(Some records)

%%

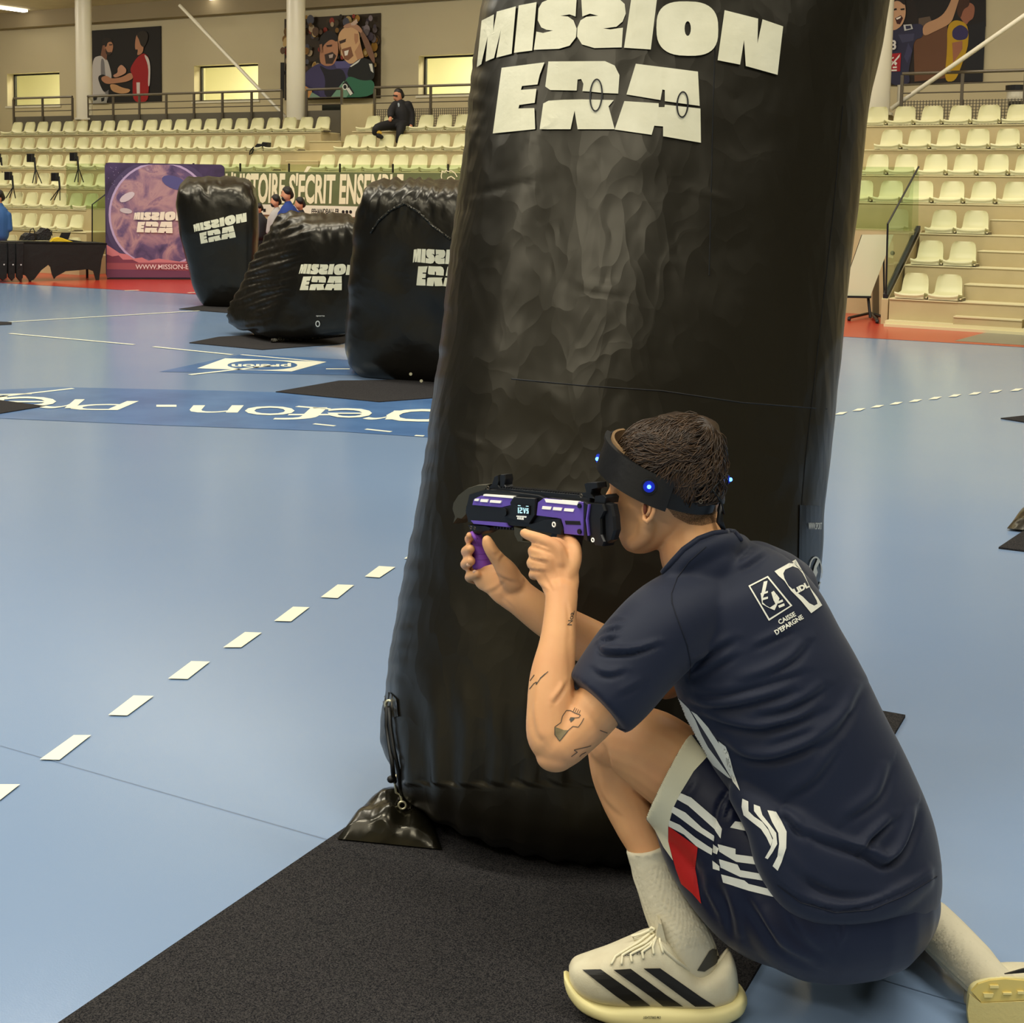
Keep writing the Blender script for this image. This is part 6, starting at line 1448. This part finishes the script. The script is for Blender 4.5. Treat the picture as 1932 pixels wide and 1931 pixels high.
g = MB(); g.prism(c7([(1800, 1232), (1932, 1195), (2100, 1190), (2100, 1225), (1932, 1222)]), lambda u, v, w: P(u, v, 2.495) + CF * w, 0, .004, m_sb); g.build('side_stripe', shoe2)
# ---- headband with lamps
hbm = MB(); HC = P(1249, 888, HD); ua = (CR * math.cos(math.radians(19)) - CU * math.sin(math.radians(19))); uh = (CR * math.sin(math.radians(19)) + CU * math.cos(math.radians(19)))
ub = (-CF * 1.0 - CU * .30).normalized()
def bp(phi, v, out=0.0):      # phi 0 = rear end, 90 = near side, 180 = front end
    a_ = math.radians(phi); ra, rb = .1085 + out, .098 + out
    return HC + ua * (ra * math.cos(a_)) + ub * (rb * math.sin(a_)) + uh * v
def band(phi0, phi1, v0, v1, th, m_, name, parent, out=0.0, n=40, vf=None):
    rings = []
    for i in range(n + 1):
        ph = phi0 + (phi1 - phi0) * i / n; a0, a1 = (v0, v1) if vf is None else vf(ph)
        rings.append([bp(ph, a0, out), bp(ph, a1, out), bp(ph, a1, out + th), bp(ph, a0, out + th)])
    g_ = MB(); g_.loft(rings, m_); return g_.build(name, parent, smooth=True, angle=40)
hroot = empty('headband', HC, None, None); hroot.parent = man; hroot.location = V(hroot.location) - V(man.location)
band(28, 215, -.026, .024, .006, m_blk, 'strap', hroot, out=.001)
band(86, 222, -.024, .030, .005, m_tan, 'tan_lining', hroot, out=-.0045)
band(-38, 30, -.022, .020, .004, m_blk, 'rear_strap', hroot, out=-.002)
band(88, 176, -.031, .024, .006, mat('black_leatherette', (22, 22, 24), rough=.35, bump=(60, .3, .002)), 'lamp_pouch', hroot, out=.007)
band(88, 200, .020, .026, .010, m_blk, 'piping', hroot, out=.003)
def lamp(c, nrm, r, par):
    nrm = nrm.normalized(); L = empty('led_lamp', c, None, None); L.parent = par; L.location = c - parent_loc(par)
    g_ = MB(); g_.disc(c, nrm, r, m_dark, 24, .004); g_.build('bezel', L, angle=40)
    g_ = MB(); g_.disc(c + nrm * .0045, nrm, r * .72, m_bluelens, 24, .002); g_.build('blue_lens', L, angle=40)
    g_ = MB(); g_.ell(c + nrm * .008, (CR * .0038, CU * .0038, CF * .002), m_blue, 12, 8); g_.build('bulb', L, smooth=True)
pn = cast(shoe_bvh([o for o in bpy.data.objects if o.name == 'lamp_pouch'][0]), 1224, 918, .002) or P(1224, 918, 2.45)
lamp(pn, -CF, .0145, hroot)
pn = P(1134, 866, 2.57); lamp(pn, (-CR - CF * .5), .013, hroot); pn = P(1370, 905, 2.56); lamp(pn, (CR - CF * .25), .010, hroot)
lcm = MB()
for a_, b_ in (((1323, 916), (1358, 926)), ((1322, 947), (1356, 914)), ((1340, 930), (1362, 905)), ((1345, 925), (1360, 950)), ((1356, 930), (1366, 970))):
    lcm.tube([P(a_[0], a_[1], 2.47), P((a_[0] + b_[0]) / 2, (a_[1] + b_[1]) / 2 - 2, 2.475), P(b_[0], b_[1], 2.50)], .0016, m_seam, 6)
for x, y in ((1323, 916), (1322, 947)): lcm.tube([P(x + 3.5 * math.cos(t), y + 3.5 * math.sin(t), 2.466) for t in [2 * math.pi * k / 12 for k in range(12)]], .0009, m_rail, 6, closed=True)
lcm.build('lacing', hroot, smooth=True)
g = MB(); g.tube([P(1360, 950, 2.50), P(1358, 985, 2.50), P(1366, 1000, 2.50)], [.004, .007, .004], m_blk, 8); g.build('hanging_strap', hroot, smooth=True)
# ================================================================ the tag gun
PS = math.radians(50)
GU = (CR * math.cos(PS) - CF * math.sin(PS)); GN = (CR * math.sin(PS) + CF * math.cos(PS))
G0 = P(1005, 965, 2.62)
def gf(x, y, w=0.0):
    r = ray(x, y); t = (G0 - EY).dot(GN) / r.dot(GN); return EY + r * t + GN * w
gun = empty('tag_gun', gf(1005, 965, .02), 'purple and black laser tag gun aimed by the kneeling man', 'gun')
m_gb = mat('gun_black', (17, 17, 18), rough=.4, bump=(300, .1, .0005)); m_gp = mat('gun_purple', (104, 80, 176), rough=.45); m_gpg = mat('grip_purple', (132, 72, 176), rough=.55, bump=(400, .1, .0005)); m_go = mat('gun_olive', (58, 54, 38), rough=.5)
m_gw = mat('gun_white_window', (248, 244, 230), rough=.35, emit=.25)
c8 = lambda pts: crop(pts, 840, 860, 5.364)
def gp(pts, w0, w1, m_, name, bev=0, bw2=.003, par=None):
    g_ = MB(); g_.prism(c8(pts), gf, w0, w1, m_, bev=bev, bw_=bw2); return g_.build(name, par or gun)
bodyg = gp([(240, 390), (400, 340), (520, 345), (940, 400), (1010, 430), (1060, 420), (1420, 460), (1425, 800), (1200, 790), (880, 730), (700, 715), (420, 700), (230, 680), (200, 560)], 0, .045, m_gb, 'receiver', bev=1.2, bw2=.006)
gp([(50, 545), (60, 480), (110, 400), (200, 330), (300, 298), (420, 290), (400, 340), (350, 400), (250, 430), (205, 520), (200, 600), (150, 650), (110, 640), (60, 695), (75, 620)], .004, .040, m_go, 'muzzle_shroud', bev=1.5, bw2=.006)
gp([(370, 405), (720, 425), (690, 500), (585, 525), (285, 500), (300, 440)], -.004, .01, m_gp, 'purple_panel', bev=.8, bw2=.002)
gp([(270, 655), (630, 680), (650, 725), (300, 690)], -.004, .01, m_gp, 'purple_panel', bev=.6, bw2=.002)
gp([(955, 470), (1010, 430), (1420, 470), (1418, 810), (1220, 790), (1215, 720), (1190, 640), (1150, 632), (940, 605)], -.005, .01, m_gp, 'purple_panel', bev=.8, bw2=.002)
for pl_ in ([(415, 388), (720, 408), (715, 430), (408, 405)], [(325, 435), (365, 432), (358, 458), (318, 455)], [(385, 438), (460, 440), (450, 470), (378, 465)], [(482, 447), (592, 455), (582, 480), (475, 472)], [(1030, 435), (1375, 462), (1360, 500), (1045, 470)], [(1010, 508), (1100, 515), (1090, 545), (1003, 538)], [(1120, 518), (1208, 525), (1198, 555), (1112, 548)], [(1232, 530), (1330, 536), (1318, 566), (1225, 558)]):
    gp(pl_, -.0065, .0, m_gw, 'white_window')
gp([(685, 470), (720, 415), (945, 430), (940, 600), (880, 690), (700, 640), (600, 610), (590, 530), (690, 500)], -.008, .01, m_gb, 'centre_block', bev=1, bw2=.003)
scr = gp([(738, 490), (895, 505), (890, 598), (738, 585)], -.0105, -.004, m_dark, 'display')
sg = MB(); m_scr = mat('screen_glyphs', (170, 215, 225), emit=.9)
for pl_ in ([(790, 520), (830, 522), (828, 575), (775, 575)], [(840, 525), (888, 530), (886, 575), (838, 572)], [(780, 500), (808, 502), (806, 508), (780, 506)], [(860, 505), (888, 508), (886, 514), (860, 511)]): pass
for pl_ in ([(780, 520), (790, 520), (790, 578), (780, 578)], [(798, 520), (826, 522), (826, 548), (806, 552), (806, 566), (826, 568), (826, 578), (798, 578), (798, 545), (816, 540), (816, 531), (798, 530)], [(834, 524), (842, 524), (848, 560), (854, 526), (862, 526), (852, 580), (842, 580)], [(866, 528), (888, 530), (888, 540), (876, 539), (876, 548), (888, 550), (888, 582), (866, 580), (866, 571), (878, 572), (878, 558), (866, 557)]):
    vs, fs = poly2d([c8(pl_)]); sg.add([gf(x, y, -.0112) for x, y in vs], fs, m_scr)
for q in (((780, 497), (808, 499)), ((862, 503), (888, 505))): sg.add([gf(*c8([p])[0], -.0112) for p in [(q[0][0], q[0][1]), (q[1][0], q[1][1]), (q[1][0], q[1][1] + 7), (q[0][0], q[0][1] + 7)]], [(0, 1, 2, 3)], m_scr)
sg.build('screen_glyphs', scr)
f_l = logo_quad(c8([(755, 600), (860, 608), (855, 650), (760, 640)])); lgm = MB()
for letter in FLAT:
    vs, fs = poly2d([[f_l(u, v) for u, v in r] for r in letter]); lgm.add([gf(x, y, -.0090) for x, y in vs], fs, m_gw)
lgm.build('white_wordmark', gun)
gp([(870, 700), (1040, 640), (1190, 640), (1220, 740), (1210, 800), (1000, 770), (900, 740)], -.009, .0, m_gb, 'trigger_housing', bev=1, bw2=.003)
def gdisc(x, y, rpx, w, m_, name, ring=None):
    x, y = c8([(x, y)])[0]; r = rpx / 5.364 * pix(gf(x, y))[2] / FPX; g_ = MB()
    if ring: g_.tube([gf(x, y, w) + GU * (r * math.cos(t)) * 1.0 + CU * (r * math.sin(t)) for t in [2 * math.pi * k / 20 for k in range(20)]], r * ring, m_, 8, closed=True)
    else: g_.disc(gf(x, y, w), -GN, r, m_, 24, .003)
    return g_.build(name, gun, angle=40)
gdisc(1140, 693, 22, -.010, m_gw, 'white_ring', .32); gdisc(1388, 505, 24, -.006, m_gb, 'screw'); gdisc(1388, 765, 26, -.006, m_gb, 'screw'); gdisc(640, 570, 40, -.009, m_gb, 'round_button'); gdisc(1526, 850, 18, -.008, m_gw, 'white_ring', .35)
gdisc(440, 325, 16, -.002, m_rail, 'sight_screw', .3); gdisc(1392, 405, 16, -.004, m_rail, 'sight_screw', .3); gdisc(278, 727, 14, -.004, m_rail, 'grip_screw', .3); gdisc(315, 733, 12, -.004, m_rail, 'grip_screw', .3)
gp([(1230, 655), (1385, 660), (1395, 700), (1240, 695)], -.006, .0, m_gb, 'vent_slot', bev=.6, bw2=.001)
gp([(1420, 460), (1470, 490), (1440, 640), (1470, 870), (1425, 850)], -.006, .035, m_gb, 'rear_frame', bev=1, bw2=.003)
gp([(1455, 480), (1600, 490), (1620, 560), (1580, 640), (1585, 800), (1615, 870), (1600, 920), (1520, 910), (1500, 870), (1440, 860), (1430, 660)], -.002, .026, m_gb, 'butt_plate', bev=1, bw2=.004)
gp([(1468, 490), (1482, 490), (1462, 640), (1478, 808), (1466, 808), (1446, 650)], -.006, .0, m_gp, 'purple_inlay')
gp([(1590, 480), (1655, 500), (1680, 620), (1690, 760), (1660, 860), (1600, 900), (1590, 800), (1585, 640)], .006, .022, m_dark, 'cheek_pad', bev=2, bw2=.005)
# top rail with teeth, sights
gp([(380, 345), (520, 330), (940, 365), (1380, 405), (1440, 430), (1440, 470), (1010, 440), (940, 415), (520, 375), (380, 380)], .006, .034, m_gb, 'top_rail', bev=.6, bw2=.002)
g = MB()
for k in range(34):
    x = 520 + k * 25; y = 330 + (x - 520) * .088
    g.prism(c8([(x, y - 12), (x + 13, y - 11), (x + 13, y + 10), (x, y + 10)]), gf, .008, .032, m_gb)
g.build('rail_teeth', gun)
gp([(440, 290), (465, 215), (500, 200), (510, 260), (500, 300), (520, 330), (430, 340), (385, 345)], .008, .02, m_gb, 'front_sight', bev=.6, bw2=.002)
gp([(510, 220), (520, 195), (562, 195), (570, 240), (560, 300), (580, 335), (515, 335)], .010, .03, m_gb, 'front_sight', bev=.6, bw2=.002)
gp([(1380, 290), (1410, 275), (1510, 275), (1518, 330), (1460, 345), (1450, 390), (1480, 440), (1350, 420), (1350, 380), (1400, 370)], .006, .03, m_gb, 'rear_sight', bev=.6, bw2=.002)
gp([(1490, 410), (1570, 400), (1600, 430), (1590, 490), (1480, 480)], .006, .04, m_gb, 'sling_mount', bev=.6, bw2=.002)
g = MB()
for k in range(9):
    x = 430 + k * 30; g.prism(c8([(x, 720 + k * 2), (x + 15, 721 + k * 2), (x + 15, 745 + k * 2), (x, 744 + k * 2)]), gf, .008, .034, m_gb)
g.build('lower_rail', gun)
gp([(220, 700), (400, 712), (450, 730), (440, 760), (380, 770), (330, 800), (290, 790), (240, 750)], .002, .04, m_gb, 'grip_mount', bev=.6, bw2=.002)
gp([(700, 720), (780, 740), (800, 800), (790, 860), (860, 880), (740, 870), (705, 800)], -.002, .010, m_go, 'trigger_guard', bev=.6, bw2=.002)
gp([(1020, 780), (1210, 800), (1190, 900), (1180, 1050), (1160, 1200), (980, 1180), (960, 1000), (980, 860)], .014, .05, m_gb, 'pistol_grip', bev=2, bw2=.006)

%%
%%

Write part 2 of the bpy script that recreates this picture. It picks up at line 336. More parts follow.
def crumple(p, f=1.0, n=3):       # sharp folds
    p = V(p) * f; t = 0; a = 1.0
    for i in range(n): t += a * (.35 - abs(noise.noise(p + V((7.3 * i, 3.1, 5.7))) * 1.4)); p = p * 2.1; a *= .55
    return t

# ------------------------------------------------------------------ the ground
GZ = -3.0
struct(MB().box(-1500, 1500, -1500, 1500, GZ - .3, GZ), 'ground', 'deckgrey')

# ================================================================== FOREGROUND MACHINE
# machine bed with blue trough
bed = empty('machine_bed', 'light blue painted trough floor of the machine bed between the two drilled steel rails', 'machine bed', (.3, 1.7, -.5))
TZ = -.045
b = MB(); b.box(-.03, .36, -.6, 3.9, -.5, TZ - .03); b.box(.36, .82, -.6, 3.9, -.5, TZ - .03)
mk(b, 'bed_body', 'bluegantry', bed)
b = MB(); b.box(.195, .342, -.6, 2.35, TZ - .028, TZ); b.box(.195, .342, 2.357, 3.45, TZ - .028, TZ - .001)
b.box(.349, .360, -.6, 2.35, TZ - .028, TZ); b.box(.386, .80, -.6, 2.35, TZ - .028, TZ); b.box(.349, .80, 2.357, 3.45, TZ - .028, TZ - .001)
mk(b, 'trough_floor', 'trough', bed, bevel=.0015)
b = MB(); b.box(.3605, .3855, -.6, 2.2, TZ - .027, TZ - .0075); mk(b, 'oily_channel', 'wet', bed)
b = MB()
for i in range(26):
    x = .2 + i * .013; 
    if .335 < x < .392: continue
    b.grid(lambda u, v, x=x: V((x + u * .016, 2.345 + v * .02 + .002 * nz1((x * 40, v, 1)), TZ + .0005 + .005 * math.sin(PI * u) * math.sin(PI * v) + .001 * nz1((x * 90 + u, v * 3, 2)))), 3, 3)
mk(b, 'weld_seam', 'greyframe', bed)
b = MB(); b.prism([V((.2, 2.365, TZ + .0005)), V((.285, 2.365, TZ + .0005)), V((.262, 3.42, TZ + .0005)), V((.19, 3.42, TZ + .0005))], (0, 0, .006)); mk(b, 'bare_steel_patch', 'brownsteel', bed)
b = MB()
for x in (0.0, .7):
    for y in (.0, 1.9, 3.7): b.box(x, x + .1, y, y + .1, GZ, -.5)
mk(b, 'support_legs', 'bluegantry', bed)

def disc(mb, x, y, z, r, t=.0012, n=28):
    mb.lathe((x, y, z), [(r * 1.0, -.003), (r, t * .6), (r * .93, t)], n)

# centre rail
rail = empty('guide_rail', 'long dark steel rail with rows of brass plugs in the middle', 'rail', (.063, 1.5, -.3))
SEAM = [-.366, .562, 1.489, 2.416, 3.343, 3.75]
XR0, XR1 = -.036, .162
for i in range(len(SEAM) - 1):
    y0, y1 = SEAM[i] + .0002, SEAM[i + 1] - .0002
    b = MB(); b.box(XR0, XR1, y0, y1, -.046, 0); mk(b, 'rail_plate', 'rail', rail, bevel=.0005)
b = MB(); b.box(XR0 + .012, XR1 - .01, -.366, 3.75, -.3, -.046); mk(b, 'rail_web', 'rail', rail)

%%

■ **DESCRIPTION OF THE TASK**: Begin at the line that has "Write part 2"; stop after the line that has "struct(MB().box(-1500, 1500, -1500, 1500, GZ". Copy every line in that span exactly.

■ **EXERCISE ANSWER**:
Write part 2 of the bpy script that recreates this picture. It picks up at line 336. More parts follow.
def crumple(p, f=1.0, n=3):       # sharp folds
    p = V(p) * f; t = 0; a = 1.0
    for i in range(n): t += a * (.35 - abs(noise.noise(p + V((7.3 * i, 3.1, 5.7))) * 1.4)); p = p * 2.1; a *= .55
    return t

# ------------------------------------------------------------------ the ground
GZ = -3.0
struct(MB().box(-1500, 1500, -1500, 1500, GZ - .3, GZ), 'ground', 'deckgrey')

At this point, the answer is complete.